Which way to fit the flywheel on 4.0 V8

This site contains affiliate links for which LandyZone may be compensated if you make a purchase.

$imple-$imon

New Member
Posts
2
Location
Goudhurst, Kent
Hello All, I have had a year of blown heads on my 4.0 V8 Thor engine so decided I couldn't face doing another head change, and so I decided to swap the whole lump out.

I pulled the old engine out leaving the gearbox in place, removed the flywheel from the old engine and placed it onto the new one in the same position as I had taken it off. Reassembled the entire engine back into the car. and have now been rewarded with an engine that will not start. The earths have been checked all OK, there is spark to all the cylinders, fuel to all the cylinders.

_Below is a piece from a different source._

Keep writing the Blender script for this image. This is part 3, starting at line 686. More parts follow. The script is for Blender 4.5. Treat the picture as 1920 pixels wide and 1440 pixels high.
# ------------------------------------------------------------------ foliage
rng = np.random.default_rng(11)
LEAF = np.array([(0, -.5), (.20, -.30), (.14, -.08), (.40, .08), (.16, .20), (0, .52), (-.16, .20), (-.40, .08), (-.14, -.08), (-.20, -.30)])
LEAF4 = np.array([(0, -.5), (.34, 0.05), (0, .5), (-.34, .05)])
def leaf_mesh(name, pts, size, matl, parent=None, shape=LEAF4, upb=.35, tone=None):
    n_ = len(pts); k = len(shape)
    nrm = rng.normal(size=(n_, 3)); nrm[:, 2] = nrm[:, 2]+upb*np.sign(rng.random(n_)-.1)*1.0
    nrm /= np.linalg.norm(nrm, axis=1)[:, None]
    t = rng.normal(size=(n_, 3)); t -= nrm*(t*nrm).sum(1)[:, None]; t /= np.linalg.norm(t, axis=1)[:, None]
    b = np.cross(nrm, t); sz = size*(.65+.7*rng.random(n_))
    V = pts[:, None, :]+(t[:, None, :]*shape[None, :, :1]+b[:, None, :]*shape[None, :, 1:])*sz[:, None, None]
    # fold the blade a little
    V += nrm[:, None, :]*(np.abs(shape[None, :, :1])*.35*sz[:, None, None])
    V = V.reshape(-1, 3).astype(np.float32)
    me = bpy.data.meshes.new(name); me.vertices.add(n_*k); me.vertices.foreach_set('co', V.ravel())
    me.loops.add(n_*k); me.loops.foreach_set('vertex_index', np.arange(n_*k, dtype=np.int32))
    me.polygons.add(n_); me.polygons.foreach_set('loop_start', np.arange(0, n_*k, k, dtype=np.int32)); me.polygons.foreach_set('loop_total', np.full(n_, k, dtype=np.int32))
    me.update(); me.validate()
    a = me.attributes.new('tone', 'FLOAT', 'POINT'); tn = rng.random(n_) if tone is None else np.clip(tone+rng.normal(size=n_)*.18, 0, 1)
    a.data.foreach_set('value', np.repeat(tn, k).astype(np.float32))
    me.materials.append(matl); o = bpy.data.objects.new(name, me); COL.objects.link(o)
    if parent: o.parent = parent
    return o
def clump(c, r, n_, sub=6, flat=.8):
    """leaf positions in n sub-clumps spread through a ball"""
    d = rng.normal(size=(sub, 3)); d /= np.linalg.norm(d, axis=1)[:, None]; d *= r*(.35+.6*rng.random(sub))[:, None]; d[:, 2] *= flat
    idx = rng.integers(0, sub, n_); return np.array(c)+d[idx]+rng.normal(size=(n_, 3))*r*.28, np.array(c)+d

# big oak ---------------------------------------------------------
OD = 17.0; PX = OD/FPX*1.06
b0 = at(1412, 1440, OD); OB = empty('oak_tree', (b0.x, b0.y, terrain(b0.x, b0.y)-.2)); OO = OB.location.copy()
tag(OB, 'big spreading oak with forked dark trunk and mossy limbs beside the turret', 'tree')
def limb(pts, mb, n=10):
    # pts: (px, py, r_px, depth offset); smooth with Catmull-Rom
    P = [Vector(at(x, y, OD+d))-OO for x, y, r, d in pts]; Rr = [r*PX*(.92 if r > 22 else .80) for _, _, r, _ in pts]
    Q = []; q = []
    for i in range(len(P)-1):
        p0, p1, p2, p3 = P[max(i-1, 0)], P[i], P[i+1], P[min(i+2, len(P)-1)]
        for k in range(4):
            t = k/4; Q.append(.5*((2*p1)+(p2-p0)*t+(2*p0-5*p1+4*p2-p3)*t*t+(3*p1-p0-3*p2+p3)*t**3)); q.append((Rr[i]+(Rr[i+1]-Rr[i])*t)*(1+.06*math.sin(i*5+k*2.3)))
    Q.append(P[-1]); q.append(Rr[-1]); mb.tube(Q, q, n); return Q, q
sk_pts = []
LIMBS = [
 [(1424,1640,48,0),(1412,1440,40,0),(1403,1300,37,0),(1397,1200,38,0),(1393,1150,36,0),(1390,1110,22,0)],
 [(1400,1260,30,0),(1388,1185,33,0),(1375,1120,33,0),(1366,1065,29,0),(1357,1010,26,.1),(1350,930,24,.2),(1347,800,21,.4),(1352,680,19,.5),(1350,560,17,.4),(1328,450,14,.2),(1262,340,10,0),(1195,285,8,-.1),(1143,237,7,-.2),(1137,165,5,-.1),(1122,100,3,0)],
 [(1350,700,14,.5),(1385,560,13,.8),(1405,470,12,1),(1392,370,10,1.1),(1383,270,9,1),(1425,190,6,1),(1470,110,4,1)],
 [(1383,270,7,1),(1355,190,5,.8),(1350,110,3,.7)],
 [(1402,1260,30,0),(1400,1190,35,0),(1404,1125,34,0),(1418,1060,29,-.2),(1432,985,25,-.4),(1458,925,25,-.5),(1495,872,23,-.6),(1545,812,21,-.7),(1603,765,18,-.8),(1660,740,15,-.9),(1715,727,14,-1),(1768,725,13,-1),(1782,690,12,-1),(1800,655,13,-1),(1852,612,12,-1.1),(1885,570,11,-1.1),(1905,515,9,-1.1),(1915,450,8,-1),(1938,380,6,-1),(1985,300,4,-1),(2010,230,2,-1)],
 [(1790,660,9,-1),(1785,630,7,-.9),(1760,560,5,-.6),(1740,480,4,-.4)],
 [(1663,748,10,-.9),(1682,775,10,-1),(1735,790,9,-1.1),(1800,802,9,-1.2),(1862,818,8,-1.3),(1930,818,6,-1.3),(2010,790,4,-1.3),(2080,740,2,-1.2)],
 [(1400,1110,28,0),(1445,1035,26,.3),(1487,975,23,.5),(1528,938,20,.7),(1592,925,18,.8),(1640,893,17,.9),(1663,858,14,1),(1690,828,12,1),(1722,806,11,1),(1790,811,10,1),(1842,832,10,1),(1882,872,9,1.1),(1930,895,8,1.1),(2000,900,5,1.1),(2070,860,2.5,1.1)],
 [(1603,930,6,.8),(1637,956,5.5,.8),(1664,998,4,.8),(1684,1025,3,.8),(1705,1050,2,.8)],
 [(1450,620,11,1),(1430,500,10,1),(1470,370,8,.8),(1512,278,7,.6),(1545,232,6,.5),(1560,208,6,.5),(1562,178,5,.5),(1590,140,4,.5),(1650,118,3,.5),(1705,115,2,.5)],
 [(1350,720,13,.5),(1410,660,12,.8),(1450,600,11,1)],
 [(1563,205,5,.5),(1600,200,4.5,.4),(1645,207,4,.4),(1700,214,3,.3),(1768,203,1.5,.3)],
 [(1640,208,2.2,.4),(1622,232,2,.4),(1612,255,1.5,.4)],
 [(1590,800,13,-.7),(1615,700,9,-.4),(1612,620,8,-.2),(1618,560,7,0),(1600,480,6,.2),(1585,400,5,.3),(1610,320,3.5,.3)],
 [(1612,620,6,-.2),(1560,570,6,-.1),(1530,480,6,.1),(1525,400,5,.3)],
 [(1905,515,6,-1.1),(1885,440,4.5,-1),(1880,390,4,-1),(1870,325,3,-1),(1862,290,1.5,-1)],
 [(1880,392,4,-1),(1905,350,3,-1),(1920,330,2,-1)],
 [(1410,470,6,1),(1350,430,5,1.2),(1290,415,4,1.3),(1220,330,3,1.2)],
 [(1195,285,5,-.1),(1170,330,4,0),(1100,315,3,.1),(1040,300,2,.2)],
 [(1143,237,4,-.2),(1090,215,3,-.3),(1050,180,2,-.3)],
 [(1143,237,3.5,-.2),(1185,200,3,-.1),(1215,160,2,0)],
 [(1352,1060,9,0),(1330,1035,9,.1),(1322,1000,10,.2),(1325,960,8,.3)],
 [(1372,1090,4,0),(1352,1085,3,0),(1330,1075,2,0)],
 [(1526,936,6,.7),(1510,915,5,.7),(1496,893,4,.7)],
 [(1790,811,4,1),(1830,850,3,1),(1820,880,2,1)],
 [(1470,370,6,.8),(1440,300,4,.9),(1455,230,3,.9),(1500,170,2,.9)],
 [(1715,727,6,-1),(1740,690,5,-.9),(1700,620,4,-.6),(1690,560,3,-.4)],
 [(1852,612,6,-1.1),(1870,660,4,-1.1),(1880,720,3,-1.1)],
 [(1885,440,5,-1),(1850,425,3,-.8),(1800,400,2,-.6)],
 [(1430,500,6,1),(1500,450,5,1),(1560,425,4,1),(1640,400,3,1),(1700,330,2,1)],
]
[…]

The only explanation that anyone has been able to come up with is that the flywheel is out so effectively the nib on the flywheel is passing the crankshaft sensor at the wrong time for the cylinder needing to fire.

So my question is how the hell do you know which way the flywheel should be attached. There are four bolts in the centre of this flywheel to attach it to the engine this allows for it to be attached in any of four ways.
My theory to solve this is figure out which cylinder should fire first, measure the depth from sparkplug hole to piston head. And turn the engine until that cylinder is as high in the chamber as it can be. Then mount the flywheel so that the nib is as close to the crank sensor as will be allowed by the alignment of the four bolt holes.
Is this a sound theory anyone or am I completely barking up the wrong tree?
Someone please tell me how you should know which way round they are positioned.
Thanks all.
 
If you have spark and fuel then it seems likely that it is timing related (not much else!) Don't know much about these engines but with any electronic system there will be something that tells the system when to spark for which cylinder. The set point is most likely TDC on cylinder 1 as you have deduced.

There should be an explanation in the workshop manual which is available on line. Finding TDC is relatively easy with an old spark plug and a bit of bar welded in the end slightly longer than the distance at TDC. Bring the engine up to TDC clockwise and mark on the flywheel. Take the engine backwards and bring it up to the stop and mark the flywheel. Halfway between the two marks is TDC.